USTA has increased and diversified its green initiatives each year since 2008 and this year the governing body came up with a record number of new schemes. Among the fresh projects were the creation of compost from waste collected in 2012, which was used to feed plants at the 2013 tournament. There were also measures designed to influence fan behaviour. Working together with the Natural Resources Defense Council (NRDC), USTA put together a 30-second public service announcement entitled ‘Impact’ – broadcast regularly during the event – encouraging fans to reduce their paper, water, and energy use in order to lessen the collective impact on the environment.

Working together
As well as the partnership with the NRDC, USTA has teamed up with other organisations as part of its green strategy. In 2012, it joined the Green Sports Alliance, an organisation of sports teams, venues and leagues aimed at enhancing the environmental evolution of professional and collegiate sports. That co-operation led to the US Open becoming a part of the third annual Green Sports Alliances Summit held in New York. The summit saw 500 industry professionals, all with roles in sustainability, visit the US Open. The USTA also hosted delegates for a behind-the-scenes tour of its work to lessen the event’s impact on the environment.

Gordon Smith, USTA executive director and chief operating officer, said: “Our commitment to reducing our environmental impact is an important endeavour and we are continually seeking ways to enhance our greening efforts. With the comprehensive ecological programme we’ve established at the US Open, we hope to foster environmental progress and inspire fans to create a positive change.” 

The tennis legend whose name the stadium carries is an enthusiastic supporter of the green initiative. “To solve the serious environmental problems facing our planet, we need to shift our culture toward more sustainable practices,” Billie Jean King says.
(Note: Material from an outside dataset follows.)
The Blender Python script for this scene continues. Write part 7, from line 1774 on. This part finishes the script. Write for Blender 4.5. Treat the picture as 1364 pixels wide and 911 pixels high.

“Sports are hugely influential and can play a significant role in causing a ripple effect of enormous proportions, encouraging industries and consumers to improve the choices they make. I’m proud to have helped launch the greening of the US Open and the USTA Billie Jean King National Tennis Center with NRDC and I applaud they work they’re doing to green professional sports.”

Recycling & composting
- There are fan waste recycling programmes in place with recycling and compost receptacles throughout the USTA Billie Jean King National Tennis Center.

- All tennis balls used during the matches and player practices are collected to reuse in USTA tennis programmes and donated to various community and youth organisations throughout the US.

- From the kitchens at the US Open, more than 12,000 gallons of food grease will be converted into biodiesel fuel.

- More than 180 tons of food and compostable plates, utensils and napkins will be collected to be turned into compost for landscape and farming uses.

Paper Procurement
- The 2.4m napkins in the general concession area are comprised of 100 per cent recycled material

- All US Open-related printed materials (media guides, marketing collateral and the Daily Drawsheet) were composed of at least 30 per cent post-consumer waste

- US Open tickets are printed on paper comprised of 30 per cent post-consumer waste, and parking books, parking visors and coupon books are printed on paper comprised of 10-15 per cent post-consumer waste.

- The paper towel dispensers located throughout the spectator areas have been replaced with motion-sensor dispensers.